I've just seen a new Persil advert (it doesn't appear to be available online yet, unfortunately) celebrating the fact that they've been trading in the UK for 100 years. It also celebrates traditional patriarchal gender roles as they have appeared in their adverts over the past few decades.
Not content with this, they also uphold the utterly impossible as a minimum benchmark for women to achieve.
The theme of the advert is "A mum is..." Not "a perfect mum", not even "a good mum". Just "a mum". Implication: if you fall short of this, then you don't qualify as a mum, you're a failed mum. Many of the criteria for "mumhood" that follow are based on finding contradictions: things that to unite them in the same person would be practically to create a multiple personality disorder.
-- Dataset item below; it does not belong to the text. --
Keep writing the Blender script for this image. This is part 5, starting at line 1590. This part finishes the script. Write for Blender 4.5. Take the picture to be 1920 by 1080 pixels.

Having only seen the advert once so far, many of the specifics are already fading from my memory, but I think the gender normative role-reinforcement is summed up by what I think was the second or third criterion, and imagery they used to illustrate it. The voiceover said something like, "A mum tells her boys to get back up and get back in there - but secretly dreads when they'll no longer need her comfort." The images reinforced the trope "Boys get/are dirty; women make everything clean afterwards."
I really hope I don't need to point out here just why that's a big problem!
If I see the advert again, I'll probably just turn off the telly in disgust, but if I don't turn off, then I'll make better notes and update this post.